Maasai warriors wearing red and women wearing beads have come to be seen as symbols of “traditional” Africa. These colourful glass beads and red blankets play an important role in Maasai culture.
For thousands of European tourists who travel to East Africa, a visit would be incomplete without buying beads and blankets. What few know is the intricate cultural interconnection between Africa and Europe that resulted in these “traditions”.
Glass beads actually come from Europe. To this day, they are imported from the Czech Republic. The red blankets originally came from Scotland.
Glass beads first arrived in Africa from the first millennium AD through the trans-Saharan and coastal trade. Because they were produced in India they were very expensive and only used by royalty.
From 1480 onwards, the mass export of beads from Europe to East Africa started from Venice and Murano in Italy, Bohemia and the Netherlands. By the late 19th century huge quantities of beads were being used as trade goods.
Although beads were readily available, the Maasai did not develop an interest in them for quite some time. The Iltalala age-set, who were warriors from 1881 until 1905, were the first to use larger numbers of beads to decorate themselves. An age-set is an institutionalised stage in life which is shared by people that are in the same age-category. Maasai age-sets are determined by the circumcision-ceremonies of boys, which initiate them into warriorhood. The time of circumcision defines who belongs to a certain age-set.
The age-sets have names and their members used to paint their bodies and shields to distinguish themselves. When the colonialists prohibited warriors from wearing their weapons in public, the Maasai instead began to wear beaded ornaments which made a public statement about the wearer.
The Iltalala age-set, who were warriors from 1881 until 1905, were the first to use larger numbers of beads to decorate themselves.
Beadwork fashions come and go
Beadwork can tell you several things about the wearer. Specific ornaments and colours indicate whether the person is Maasai or from another ethnic group. Different Maasai clans also use certain beads and colour combinations to indicate their affiliation. Finally, a person’s beadwork reflects his or her position in life. The belt of a young woman is different from the belt of a young man, and an unmarried girl’s earrings are different from those of a married woman.
Within those cultural rules, beadwork fashion changes all the time. Each new generation develops a particular style, including certain materials, colour placements and symbols that unite and identify them.
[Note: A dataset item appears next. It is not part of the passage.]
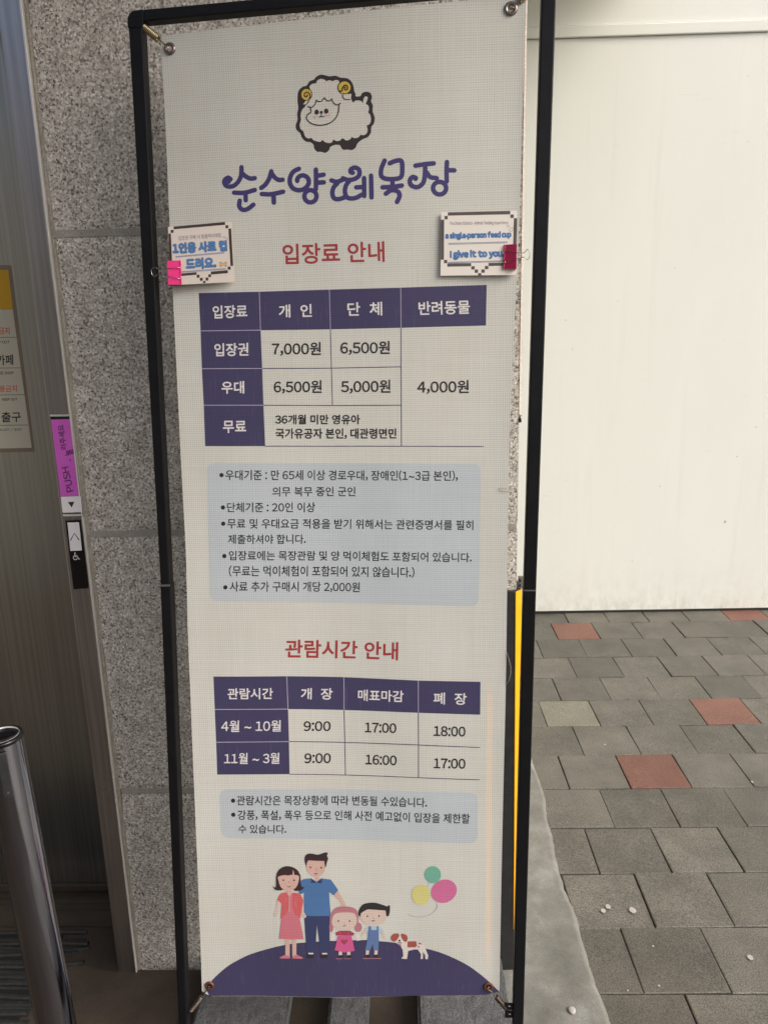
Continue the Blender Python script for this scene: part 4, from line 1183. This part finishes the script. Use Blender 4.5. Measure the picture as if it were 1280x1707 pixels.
P.poly(f2(spline([(70,330),(72,230),(110,165),(170,142),(260,142),(330,165),(365,220),(362,330),(330,350),(90,350)], 4, True)), I_ROSEHAIR)
P.poly(f2(ell(78, 358, 22, 52, 18)), I_ROSEHAIR); P.poly(f2(ell(365, 362, 40, 50, 18)), I_ROSEHAIR)
P.up(.00012)
P.poly(f2(spline([(88,270),(85,320),(115,365),(170,385),(250,385),(320,360),(350,300),(335,230),(290,206),(160,206),(110,225)], 4, True)), I_SKIN2)
P.poly(f2([(120,418),(165,396),(275,396),(326,425),(310,450),(130,446)]), I_MAROON)
P.up(.00012)
P.poly(f2([(150,452),(295,452),(328,610),(220,625),(115,600)]), I_MAGENTA)
P.poly(f2(spline([(218,500),(240,485),(254,500),(235,528),(215,542),(195,528),(178,500),(198,486)], 3, True)), I_MAROON)
P.line(*f2([(170,398),(175,455)]), 1, I_MAGENTA); P.line(*f2([(262,398),(262,455)]), 1, I_MAGENTA)
face(P, f2, (154, 293), (273, 294), [(213,312),(217,320)], [(204,344),(220,345),(232,335)], 9)
P.build('printed_girl', fam)
P = fp().up(.00012)                             # boy
P.poly(f2([(440,375),(480,360),(430,440),(385,480),(370,470)]), I_SKIN2); P.poly(f2([(590,365),(620,380),(660,470),(640,490),(625,460)]), I_SKIN2)
P.poly(f2([(470,352),(590,352),(640,410),(600,430),(480,440),(430,410)]), I_SKYB)
for x in (448, 540): P.poly(f2([(x,600),(x+34,600),(x+30,650),(x-4,655)]), I_SKIN2); P.poly(f2([(x-12,655),(x+36,650),(x+40,680),(x-8,684)]), I_BLKHAIR); P.line(*f2([(x-34,693),(x+68,693)]), 1.0, I_ROSEHAIR)
P.poly(f2(spline([(390,210),(385,260),(420,310),(480,338),(560,340),(630,315),(672,260),(670,200),(600,165),(450,165)], 4, True)), I_SKIN2)
P.up(.00012)
P.poly(f2([(475,352),(500,350),(505,392),(560,392),(562,350),(580,352),(585,470),(580,610),(530,606),(518,540),(490,610),(438,604),(462,500)]), I_DENIM)
P.poly(f2(spline([(368,235),(372,180),(410,125),(470,105),(550,103),(640,130),(672,140),(700,130),(702,190),(690,240),(665,245)], 4)+[(655,185),(560,178),(470,172),(430,190),(392,215),(388,250)]), I_BLKHAIR)
face(P, f2, (462, 245), (586, 243), [(524,258),(530,268)], [(508,292),(524,298),(540,287)], 9)
P.build('printed_boy', fam)
P = fp().up(.00012)                             # dog
P.poly(f2([(820,500),(890,505),(990,512),(1060,545),(1082,590),(1110,660),(1105,702),(1080,702),(1078,660),(1055,625),(1055,700),(1030,702),(1035,650),(1000,600),(960,600),(898,615),(885,700),(860,702),(850,700),(822,696),(845,670),(838,600),(820,570)]), I_DOGW)
P.poly(f2(spline([(750,450),(745,500),(775,535),(815,545),(850,525),(858,480),(845,445),(800,432)], 4, True)), I_DOGW)
P.up(.00012)
P.poly(f2([(890,512),(985,510),(992,560),(970,575),(890,577)]), I_DOG); P.poly(f2([(1000,525),(1030,528),(1045,545),(1010,540)]), I_DOG); P.poly(f2([(995,565),(1020,560),(1010,582)]), I_DOG)
P.poly(f2(spline([(712,470),(740,435),(795,430),(800,460),(775,500),(745,515),(720,500)], 3, True)), I_DOG); P.poly(f2(spline([(820,432),(870,440),(893,475),(880,515),(850,510),(825,470)], 3, True)), I_DOG)
P.poly(f2(ell(804, 503, 12, 10, 12)), I_BLKHAIR); P.stroke(f2([(785,530),(804,520),(825,530)]), 1.2, I_HAIR); P.poly(f2([(795,535),(820,535),(812,562),(800,558)]), I_PINK)
P.build('printed_dog', fam)
for nm, c, rx, ry, ro, m in (('printed_balloon', (565, 632), 54, 57, 0, I_GREEN), ('printed_balloon', (486, 768), 62, 68, 0, I_YEL), ('printed_balloon', (640, 742), 88, 76, -.5, I_BPINK)):
    P = fp().up(.00008 if m is I_YEL else .00012); P.poly(f3(ell(c[0], c[1], rx, ry, 32, ro)), m); P.build(nm, fam)
for L in ([(592,826),(594,850),(560,892),(500,914),(440,914),(398,897)], [(540,690),(525,720)]):
    P = fp(); P.stroke(f3(L), .9, I_PALE); P.build('balloon_string', fam)
# loose threads at the banner's right edge
mb = MB(); mb.tube([bmap(*q) for q in [(843,1084,.001),(847,1095,.003),(850.5,1108,.004),(850.5,1120,.004),(848,1132,.003),(843,1140,.001)]], .0004, M_THREAD, 5)
mb.build('loose_thread', banner, smooth=True)
mb = MB(); mb.tube([bmap(*q) for q in [(851,818.5,.0012),(838,818,.0018),(833,817,.0016),(831.5,814.5,.0015),(833,813,.0016),(845,813.6,.0014)]], .00035, M_TAN, 5)
mb.build('loose_thread', banner, smooth=True)

# ================================================================== CARDS AND CLIPS
def sheet_thing(name, px, d, thick, m, label, cat, group=None):
    """a flat card d metres in front of the banner plane, hanging on it"""
    pts = [S(x, y, d) for x, y in px]
    cu_, cv_ = sum(p[0] for p in pts)/len(pts), min(p[1] for p in pts)
    root = empty(name, SM @ Matrix.Translation((cu_, -d, cv_)), label, cat, group)
    def mp(x, y, dd):
        u, v = S(x, y, d); return (u-cu_, -dd, v-cv_)
    mb = MB(); n_ = len(px)
    mb.add([mp(x, y, 0) for x, y in px]+[mp(x, y, -thick) for x, y in px], [tuple(range(n_))[::-1], tuple(range(n_, 2*n_))]+[(k, (k+1) % n_, n_+(k+1) % n_, n_+k) for k in range(n_)], m)
    mb.build('sheet', root)
    return root, mp
c1 = lambda L: [(240+a/8, 360+b/8) for a, b in L]
c2 = lambda L: [(725+a/7.757, 345+b/7.757) for a, b in L]
CD = .0085
k1, m1 = sheet_thing('notice_card', c1([(322,146),(1168,74),(1206,880),(366,924)]), CD, .0009, M_CARD, 'small card with blue Korean lettering, pink clip on its left side', 'card')
P = Print(m1, .00008)
for q in ([(397,142),(1082,80),(1085,118),(400,178)], [(360,188),(398,185),(398,223),(362,227)], [(330,235),(362,233),(386,770),(354,772)], [(1088,125),(1125,122),(1128,162),(1090,166)], [(1128,170),(1165,166),(1192,664),(1156,668)], [(1118,678),(1156,674),(1158,714),(1122,718)],
          [(894,742),(1118,722),(1122,762),(897,782)], [(430,772),(703,750),(706,784),(432,806)], [(705,786),(742,782),(745,822),(708,826)], [(747,827),(785,824),(788,862),(750,866)], [(788,870),(822,866),(825,892),(792,896)], [(824,824),(860,820),(862,860),(827,864)], [(860,780),(896,777),(898,814),(863,818)]):
    P.poly(c1(q), M_PIX)
P.build('pixel_border', k1)
P = Print(m1, .00016)
def ct(tr, sx, txt, x0, x1, y0, y1, h, m, b=0): 
    (a, b0), (c, d) = tr([(x0, y0), (x1, y1)]); P.text(txt, a, c, b0, d, h/sx, m, b)
ct(c1, 8, '입장권 구매 시 동물먹이체험', 466, 1028, 328, 284, 58, M_GREY)
ct(c1, 8, '1인용 사료 컵', 395, 1104, 500, 462, 132, M_BLUED, 1.45); ct(c1, 8, '드려요.', 572, 960, 712, 690, 138, M_BLUED, 1.45)
P.up(.00008)
ct(c1, 8, '1인용 사료 컵', 395, 1104, 500, 462, 132, M_BLUE, .75); ct(c1, 8, '드려요.', 572, 960, 712, 690, 138, M_BLUE, .75)
for a, b in (((425,541),(1075,484)), ((425,551),(1075,495)), ((505,742),(1095,700)), ((505,752),(1095,711))): P.line(*c1([a, b]), .75, M_RULE)
P.stroke(c1([(1050,290),(1075,275),(1090,300),(1110,292),(1118,318)]), .6, M_RULE)
P.build('lettering', k1)
P = Print(m1, .00016); P.poly(c1(spline([(1012,622),(1030,616),(1045,630),(1075,628),(1088,612),(1104,622),(1100,645),(1105,664),(1088,672),(1075,658),(1045,660),(1030,674),(1012,668),(1018,645)], 3, True)), M_BONE); P.stroke(c1([(1012,622),(1030,616),(1045,630),(1075,628),(1088,612),(1104,622),(1100,645),(1105,664),(1088,672),(1075,658),(1045,660),(1030,674),(1012,668),(1018,645)]), .55, M_PIX, closed=True)
P.build('biscuit_drawing', k1)
k2, m2 = sheet_thing('notice_card', c2([(79,70),(1062,46),(1052,880),(69,888)]), CD, .0009, M_CARDW, 'small card with blue English lettering, crimson clip on its right side', 'card')
P = Print(m2, .00008)
for q in ([(165,70),(972,50),(970,95),(165,112)], [(122,118),(163,116),(163,160),(122,162)], [(78,165),(118,164),(114,682),(74,683)], [(115,685),(156,684),(157,727),(116,729)], [(158,731),(466,726),(466,766),(158,773)], [(690,724),(960,718),(960,757),(690,764)],
          [(467,767),(511,766),(512,808),(468,809)], [(511,809),(554,808),(555,852),(512,853)], [(554,856),(597,855),(597,884),(555,886)], [(598,808),(641,807),(642,850),(599,852)], [(643,764),(688,762),(688,804),(644,806)], [(972,98),(1016,97),(1016,140),(972,142)], [(1018,146),(1060,144),(1049,600),(1006,602)]):
    P.poly(c2(q), M_PIX2)
P.build('pixel_border', k2)
P = Print(m2, .00016)
ct(c2, 7.757, 'Purchase tickets - Animal feeding experience', 196, 946, 246, 236, 60, M_GREY)
ct(c2, 7.757, 'a single-person feed cup', 138, 980, 426, 408, 92, M_BLUED, 1.0); ct(c2, 7.757, 'I give it to you.', 200, 884, 680, 664, 112, M_BLUED, 1.15)
P.up(.00008)
ct(c2, 7.757, 'a single-person feed cup', 138, 980, 426, 408, 92, M_BLUE, .45); ct(c2, 7.757, 'I give it to you.', 200, 884, 680, 664, 112, M_BLUE, .55)
for a, b in (((172,470),(935,450)), ((172,484),(935,463)), ((165,714),(900,694)), ((165,725),(900,706))): P.line(*c2([a, b]), .75, M_RULE)
P.stroke(c2([(925,250),(940,235),(962,258),(930,262)]), .5, M_RULE); P.stroke(c2([(955,290),(985,272),(1005,265),(1000,295),(985,318),(965,312),(955,290)]), .5, M_RULE)
P.build('lettering', k2)

def clip(px, spine_left, wires, m, label):
    """binder clip: px = front plate corners (spine side top, lip side top, lip side bottom, spine side bottom)"""
    dS, dL = CD+.0085, CD+.0022
    q = [S(px[0][0], px[0][1], dS), S(px[1][0], px[1][1], dL), S(px[2][0], px[2][1], dL), S(px[3][0], px[3][1], dS)]
    cu_, cv_ = sum(p[0] for p in q)/4, min(p[1] for p in q)
    root = empty('binder_clip', SM @ Matrix.Translation((cu_, -CD, cv_)), label, 'clip')
    def V(p, d): return (p[0]-cu_, -d+CD, p[1]-cv_)
    mb = MB(); t = .0005
    A = [V(q[0], dS), V(q[1], dL), V(q[2], dL), V(q[3], dS)]
    Ai = [(p[0], p[1]+t, p[2]) for p in A]
    dB = CD-.0100
    Bk = [V(q[0], dB), V(q[1], CD-.0022), V(q[2], CD-.0022), V(q[3], dB)]
    Bi = [(p[0], p[1]-t, p[2]) for p in Bk]
    def slab(a, b):
        mb.add(a+b, [(0,1,2,3), (7,6,5,4), (0,4,5,1), (1,5,6,2), (2,6,7,3), (3,7,4,0)], m)
    slab(A, Ai); slab(Bk, Bi)
    sg = -1 if spine_left else 1
    sx_ = [(p[0]+sg*.0006, p[1], p[2]) for p in (A[0], A[3], Bk[3], Bk[0])]
    slab(sx_, [A[0], A[3], Bk[3], Bk[0]])
    # rolled lips in three lengths with gaps for the wire
    for a_, b_ in ((0.0, .27), (.36, .64), (.73, 1.0)):
        for E in (A, Bk):
            p = Vector(E[1]).lerp(Vector(E[2]), a_); r = Vector(E[1]).lerp(Vector(E[2]), b_)
            mb.tube([p, r], .0014, m, 12)
    mb.build('body', root, bevel=.0002)
    mb = MB()
    for w in wires:
        pts = []
        P_ = [Vector(z) for z in w]
        sp3 = []
        N = len(P_)
        for i in range(N-1):
            p1, p2 = P_[i], P_[i+1]; p0 = P_[i-1] if i else p1; p3 = P_[i+2] if i+2 < N else p2
            for k in range(6):
                tt = k/6
                sp3.append(.5*((2*p1)+(p2-p0)*tt+(2*p0-5*p1+4*p2-p3)*tt*tt+(3*p1-p0-3*p2+p3)*tt**3))
        sp3.append(P_[-1])
        for z in sp3:
            pts.append(V(S(z.x, z.y, z.z), z.z))
        mb.tube(pts, .00055, M_WIRE, 8)
    mb.build('wire_handle', root, smooth=True)
    return root
a1 = lambda L: [(240+x/8, 360+y/8, d) for x, y, d in L]
a2 = lambda L: [(725+x/7.757, 345+y/7.757, d) for x, y, d in L]
F_ = CD+.0095
clip(c1([(312,596),(488,592),(498,912),(330,918)]), True,
     [a1([(492,662,CD+.0040),(478,690,CD+.0048),(440,688,CD+.0072),(330,698,F_),(250,706,F_),(195,712,F_),(168,690,F_),(135,686,F_),(108,708,F_),(102,740,F_),(112,780,F_),(140,808,F_),(165,800,F_),(190,776,F_),(250,788,F_),(330,800,F_),(440,828,CD+.0072),(482,838,CD+.0048),(500,820,CD+.0040)])], M_CLIP1,
     'hot pink binder clip with wire handle on the left side of the Korean card')
clip(c2([(1052,478),(900,488),(884,802),(1046,798)]), False,
     [a2([(905,582,CD+.0040),(920,560,CD+.0048),(990,575,CD+.0072),(1060,590,F_),(1140,596,F_),(1165,580,F_),(1188,550,F_),(1212,560,F_),(1224,610,F_),(1214,660,F_),(1190,680,F_),(1165,665,F_),(1140,650,F_),(1060,672,F_),(990,690,CD+.0072),(918,724,CD+.0048),(905,700,CD+.0040)])], M_CLIP2,
     'crimson binder clip with wire handle on the right side of the English card')
bpy.context.view_layer.update()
In the spirit of creative competition, the girlfriends of a new age-set make new ornaments to ensure that their men outshine the previous age-set.
Other changes in the fashion result from a shortage of beads of certain types or colours for trade reasons. A good example is the blocking of the Suez Canal during the third Arab Israeli war in 1967.
Rivalry between age-sets also sparks change. Competing age-sets have often chosen to incorporate symbols of adopted technology. For instance, the Iseuri age-set, which was circumcised in the 1950s and 1960s, chose the telegraph pole as their symbol, as a reference to the speed of communication between warriors and their girlfriends.
The next major age-set, the Ilkitoip, elaborated on this theme by adding a large button eye on top of the telegraph pole to symbolise the swirling blue light of a police car. Succeeding age-sets created ornaments with a helicopter rotor blade because helicopters are faster than police cars.
Outside influences
Tourists are often quite surprised and a little disappointed when they find out that Maasai beads are imported from Europe. They would like African beadwork to be “authentic”. And it’s true that some ornaments have more cultural meaning than others.
Some are adapted to tourists’ preferences. For instance Maasai women started to use colours and designs they would not normally use in their own beadwork, just because tourists liked them. And ornaments for tourists are often made of cheaper Chinese beads.
Some items have such symbolic significance that they cannot easily be sold. An example is the Elekitatiet belt, which a woman makes for her daughter-in-law when she has delivered her first baby.
Nowadays uncircumcised boys in the city wear beaded necklaces in Rastafari colours, and warriors buy beaded straps that give their watches a Maasai touch.
So Maasai beadwork continues to be the result of the interaction between European and African cultures, and there is nothing isolated or timeless about it. Rather than exotic, static and detached, it forms an ever changing, multi-cultural realm of exchange of materials and ideas between Africa and Europe.